WRITTEN REQUEST =>
Copy out each line containing "script" from the entries below.

----- SUPPLIED MATERIAL

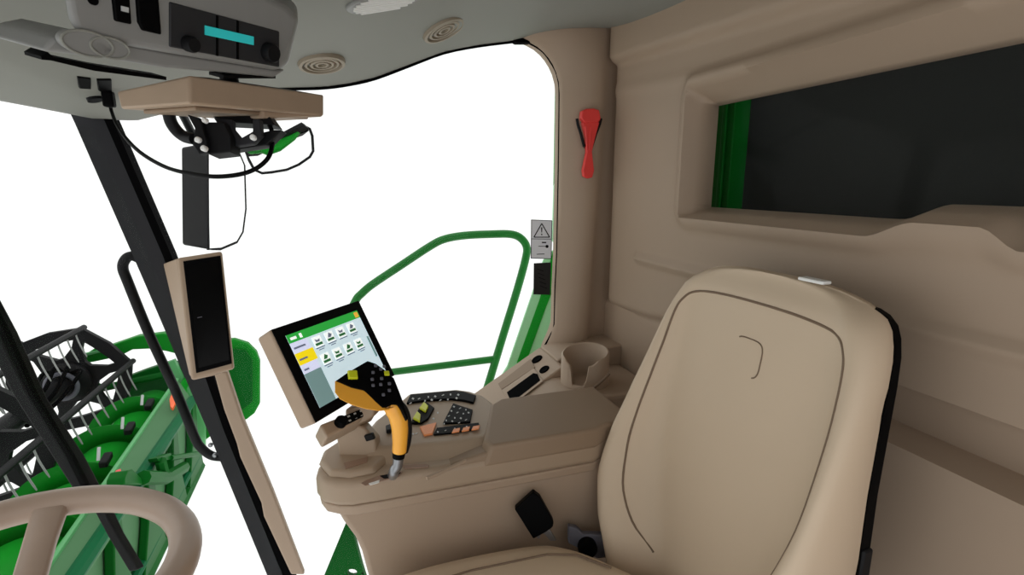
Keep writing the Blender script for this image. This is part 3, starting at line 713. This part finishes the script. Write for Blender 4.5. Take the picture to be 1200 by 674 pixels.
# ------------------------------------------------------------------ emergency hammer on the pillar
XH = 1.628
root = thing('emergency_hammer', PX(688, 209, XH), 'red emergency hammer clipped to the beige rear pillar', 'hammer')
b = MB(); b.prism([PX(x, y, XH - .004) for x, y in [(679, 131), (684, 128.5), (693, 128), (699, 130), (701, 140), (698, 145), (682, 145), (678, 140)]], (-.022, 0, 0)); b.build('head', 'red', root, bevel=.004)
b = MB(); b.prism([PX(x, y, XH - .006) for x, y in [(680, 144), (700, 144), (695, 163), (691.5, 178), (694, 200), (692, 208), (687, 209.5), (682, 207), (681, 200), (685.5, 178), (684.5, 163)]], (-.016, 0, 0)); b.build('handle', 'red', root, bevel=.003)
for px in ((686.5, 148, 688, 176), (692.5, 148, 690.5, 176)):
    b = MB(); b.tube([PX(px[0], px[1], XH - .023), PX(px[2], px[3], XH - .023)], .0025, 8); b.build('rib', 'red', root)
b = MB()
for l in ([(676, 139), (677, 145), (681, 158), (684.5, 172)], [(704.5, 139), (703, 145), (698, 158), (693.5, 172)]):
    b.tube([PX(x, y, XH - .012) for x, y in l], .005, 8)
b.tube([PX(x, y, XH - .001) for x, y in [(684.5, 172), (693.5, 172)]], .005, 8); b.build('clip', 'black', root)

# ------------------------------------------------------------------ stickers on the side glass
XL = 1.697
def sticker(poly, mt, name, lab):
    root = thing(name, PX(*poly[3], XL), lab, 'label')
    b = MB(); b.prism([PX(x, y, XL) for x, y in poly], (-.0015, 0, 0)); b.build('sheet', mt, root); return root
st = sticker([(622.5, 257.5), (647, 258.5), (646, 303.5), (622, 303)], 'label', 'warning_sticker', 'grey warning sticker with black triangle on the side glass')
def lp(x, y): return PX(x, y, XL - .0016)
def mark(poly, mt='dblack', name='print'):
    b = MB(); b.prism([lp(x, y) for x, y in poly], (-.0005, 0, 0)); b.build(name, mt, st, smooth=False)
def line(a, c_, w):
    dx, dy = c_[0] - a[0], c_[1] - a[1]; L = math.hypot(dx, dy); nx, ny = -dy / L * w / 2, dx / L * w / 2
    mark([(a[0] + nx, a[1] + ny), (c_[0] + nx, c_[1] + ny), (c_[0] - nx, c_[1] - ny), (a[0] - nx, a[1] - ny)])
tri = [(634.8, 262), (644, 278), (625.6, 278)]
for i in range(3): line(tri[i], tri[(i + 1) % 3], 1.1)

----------
----- SUPPLIED MATERIAL

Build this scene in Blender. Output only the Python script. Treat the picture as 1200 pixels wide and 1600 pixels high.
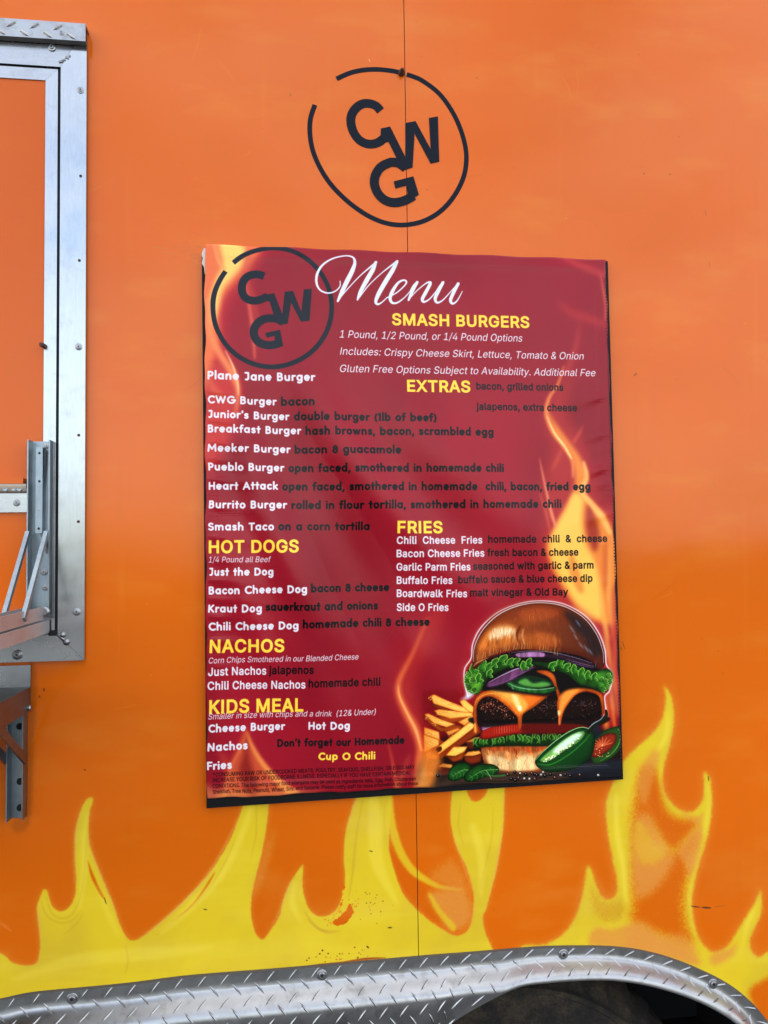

----------

RESULT =>
Keep writing the Blender script for this image. This is part 3, starting at line 713. This part finishes the script. Write for Blender 4.5. Take the picture to be 1200 by 674 pixels.
Build this scene in Blender. Output only the Python script. Treat the picture as 1200 pixels wide and 1600 pixels high.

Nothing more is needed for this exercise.